REQUIREMENT: Exactly as written, quote every line that follows, skipping the images.

>> Start GIVEN INFORMATION

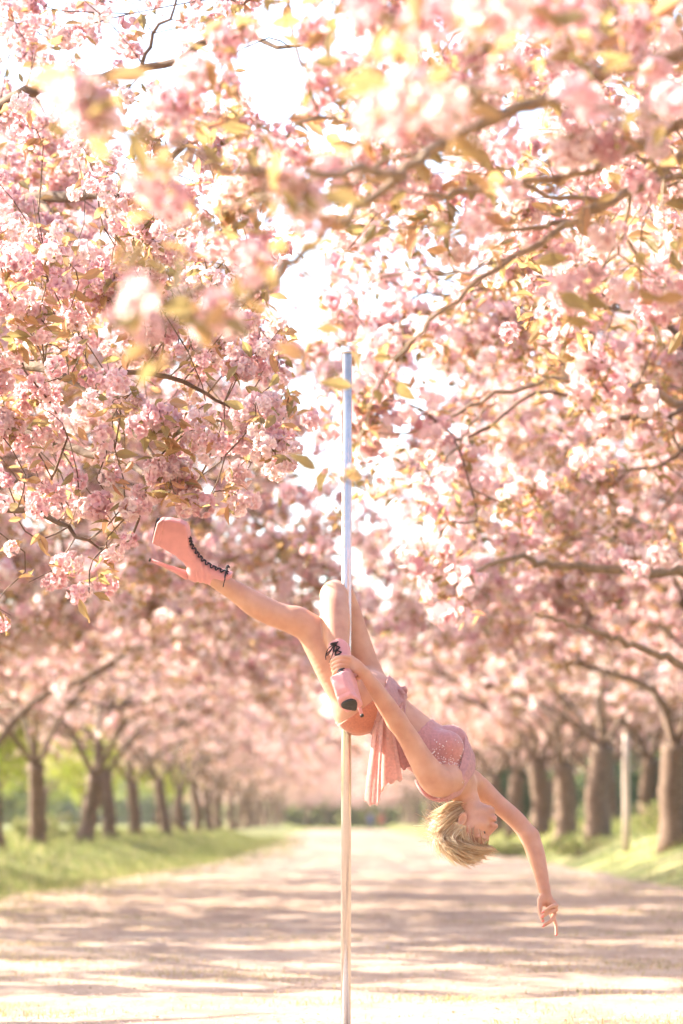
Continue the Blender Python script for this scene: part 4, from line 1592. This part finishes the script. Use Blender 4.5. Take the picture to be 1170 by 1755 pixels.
def poly_sdf(px, py, poly):
    d = np.full(px.shape, 1e9)
    s = np.ones(px.shape)
    n = len(poly)
    for i in range(n):
        a, b = poly[i], poly[i - 1]
        e = b - a
        wx, wy = px - a[0], py - a[1]
        t = np.clip((wx * e[0] + wy * e[1]) / (e @ e), 0, 1)
        bx, by = wx - e[0] * t, wy - e[1] * t
        d = np.minimum(d, bx * bx + by * by)
        c1, c2, c3 = py >= a[1], py < b[1], e[0] * wy > e[1] * wx
        s = np.where((c1 & c2 & c3) | (~c1 & ~c2 & ~c3), -s, s)
    return s * np.sqrt(d)


def boot_shell():
    h = 0.0032
    F = Field((-0.07, -0.06, -0.012), (0.215, 0.06, 0.365), h)
    p = F.pts(np.zeros(3, int), F.n)
    f, l, n = p[..., 0], p[..., 1], p[..., 2]
    d2 = poly_sdf(f[:, 0, :], n[:, 0, :], PROFILE)[:, None, :] + 0 * l
    w = 0.038 - 0.003 * sstep(0.12, 0.22, n) + 0.009 * sstep(0.24, 0.33, n)
    w = w + 0.003 * sstep(0.06, 0.13, f) * sstep(0.16, 0.1, n)
    w = w - 0.010 * sstep(0.05, 0.0, f) * sstep(0.20, 0.15, n)
    toe = sstep(0.14, 0.20, f)
    w = w - 0.014 * toe
    r = 0.009 + 0.024 * sstep(0.12, 0.17, n) + 0 * f
    qx, qy = d2 + r, np.abs(l) - w + r
    d = np.minimum(np.maximum(qx, qy), 0) + np.hypot(np.maximum(qx, 0), np.maximum(qy, 0)) - r
    # hollow the top of the shaft, soft creases at the ankle
    for nn_, ff_ in ((0.205, 0.25), (0.262, -0.1), (0.030, 0.0)):
        d = d + 0.0022 * np.exp(-((n - nn_ + ff_ * (f - 0.0)) / 0.003) ** 2)
    d = d + 0.0014 * np.sin(n * 260 + f * 120) * sstep(0.19, 0.215, n) * sstep(0.265, 0.24, n)
    F.f = d.astype(np.float32)
    V, Q = surface(F.f, F.lo, F.h)
    return V, Q


_bv, _bq = boot_shell()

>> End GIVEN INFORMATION

TASK OUTPUT:
Continue the Blender Python script for this scene: part 4, from line 1592. This part finishes the script. Use Blender 4.5. Take the picture to be 1170 by 1755 pixels.
def poly_sdf(px, py, poly):
    d = np.full(px.shape, 1e9)
    s = np.ones(px.shape)
    n = len(poly)
    for i in range(n):
        a, b = poly[i], poly[i - 1]
        e = b - a
        wx, wy = px - a[0], py - a[1]
        t = np.clip((wx * e[0] + wy * e[1]) / (e @ e), 0, 1)
        bx, by = wx - e[0] * t, wy - e[1] * t
        d = np.minimum(d, bx * bx + by * by)
        c1, c2, c3 = py >= a[1], py < b[1], e[0] * wy > e[1] * wx
        s = np.where((c1 & c2 & c3) | (~c1 & ~c2 & ~c3), -s, s)
    return s * np.sqrt(d)


def boot_shell():
    h = 0.0032
    F = Field((-0.07, -0.06, -0.012), (0.215, 0.06, 0.365), h)
    p = F.pts(np.zeros(3, int), F.n)
    f, l, n = p[..., 0], p[..., 1], p[..., 2]
    d2 = poly_sdf(f[:, 0, :], n[:, 0, :], PROFILE)[:, None, :] + 0 * l
    w = 0.038 - 0.003 * sstep(0.12, 0.22, n) + 0.009 * sstep(0.24, 0.33, n)
    w = w + 0.003 * sstep(0.06, 0.13, f) * sstep(0.16, 0.1, n)
    w = w - 0.010 * sstep(0.05, 0.0, f) * sstep(0.20, 0.15, n)
    toe = sstep(0.14, 0.20, f)
    w = w - 0.014 * toe
    r = 0.009 + 0.024 * sstep(0.12, 0.17, n) + 0 * f
    qx, qy = d2 + r, np.abs(l) - w + r
    d = np.minimum(np.maximum(qx, qy), 0) + np.hypot(np.maximum(qx, 0), np.maximum(qy, 0)) - r
    # hollow the top of the shaft, soft creases at the ankle
    for nn_, ff_ in ((0.205, 0.25), (0.262, -0.1), (0.030, 0.0)):
        d = d + 0.0022 * np.exp(-((n - nn_ + ff_ * (f - 0.0)) / 0.003) ** 2)
    d = d + 0.0014 * np.sin(n * 260 + f * 120) * sstep(0.19, 0.215, n) * sstep(0.265, 0.24, n)
    F.f = d.astype(np.float32)
    V, Q = surface(F.f, F.lo, F.h)
    return V, Q


_bv, _bq = boot_shell()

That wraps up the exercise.